Review | Songlines

No Borders

Rating: ★★★★★

View album and artist details

Album and Artist Details

Artist/band:

Hugh Masekela

Label:

Semopa

December/2017

At 78 years young, Masekela sounds as fiercely committed and as vibrant as ever on what is the 44th album of his remarkable career. He says he set out to make an album with an ‘international diaspora kind of feel’ and a smorgasbord of rhythms drawn from across the world's most musical continent sway and shuffle in and out of the trademark township jazz tropes.
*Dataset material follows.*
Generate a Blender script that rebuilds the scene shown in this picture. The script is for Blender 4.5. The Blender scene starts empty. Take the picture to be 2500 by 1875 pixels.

The opener ‘Shuffle & Bow' is an angry tirade about the legacy of slavery with some mighty septuagenarian blowing on Bra Hugh's flugelhorn. ‘Shango’ shimmers to a Nigerian Afrobeat groove. The Congolese singer Tresor lends an upbeat kwassa kwassa swagger to ‘Congo Women’ and Zimbabwe's Oliver Mtukudzi joins the party on the haunting ‘Tapera’. For the first time ever, Masekela duets with his son Selema (aka Alekesam) on ‘In an Age’, which includes a thrilling Zulu rap and was produced in Los Angeles by Sunny Levine, whose father Stewart helmed Masekela's number-one single, ‘Grazing in the Grass’ almost half a century ago. There's a lovely tribute to Mama Africa herself on a nostalgic township instrumental simply titled ‘Makeba’ while the feel-good ‘Heaven in You’ features the voice of J'Something from the white South African pop trio Mi Casa. Fabulous stuff from the grand old man.